A Default to Speed and Agility
Recent acquisition directives make the Software Acquisition Pathway the standard for programs relying heavily on software. Combined with Commercial Solutions Openings (CSOs), Other Transaction Authorities (OTAs), and expanded simplified acquisition thresholds, the DoD is charting a course toward faster, outcome-focused procurement.
Instead of waiting years for RFP cycles, companies can now propose and prototype solutions within accelerated timelines—sometimes securing contracts in under six months. For emerging firms working in AI, cyber, autonomy, and advanced sensing, these pathways provide direct, viable access to defense markets.
FAR: Leaner, Smarter, More Flexible
Reform efforts extend deeply into the FAR. In line with government-wide acquisition modernization, the FAR Council has been directed to streamline outdated requirements, eliminate policy-driven clutter, and emphasize statutory obligations. FAR Part 6, governing competition, has already been refined to simplify small business set-asides and clarify the framework for full and open competition.
Additionally, agencies have been granted deviation authority to move quickly and adapt contracts to meet operational needs. The focus has shifted from compliance to capability, from regulation to results.

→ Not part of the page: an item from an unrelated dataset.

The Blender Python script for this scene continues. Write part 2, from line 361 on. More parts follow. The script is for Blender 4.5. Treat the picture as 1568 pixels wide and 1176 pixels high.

IP-Rich Small Firms Finally Get a Shot
Small businesses holding advanced intellectual property are among the biggest winners in this shift. For decades, rigid FAR clauses and inflexible contract language discouraged participation from the very firms developing cutting-edge technologies.
The revised pathways—particularly CSOs and OTAs—allow for commercial terms, IP protections, and more collaborative engagements. These tools reward innovation and reduce the need for exhaustive compliance infrastructure that many small businesses simply don’t have.
Where legacy processes demanded strict conformance, the new framework invites working solutions and iterative development. Companies can bring forward what they’ve already built, rather than starting from scratch to meet antiquated specs.
A Wake-Up Call to the Defense Industrial Base
The message is clear: the DoD wants what works, and it wants it fast. This is not about lowering standards—it’s about removing barriers that have kept innovative players on the sidelines.
Large primes will still have a role, but they’ll need to adapt. The competitive edge now favors firms that can build quickly, evolve rapidly, and deliver real-world capability with minimal overhead.
The COTS Perspective
At COTS Journal, we’ve long called for broader access to the defense market for commercial technology providers. These recent reforms reflect a growing recognition that the future of defense innovation lies in agility, not bureaucracy.
For small firms with validated technology and valuable IP, the path to DoD relevance has never been more open. The opportunity is here—for those ready to move fast and think forward.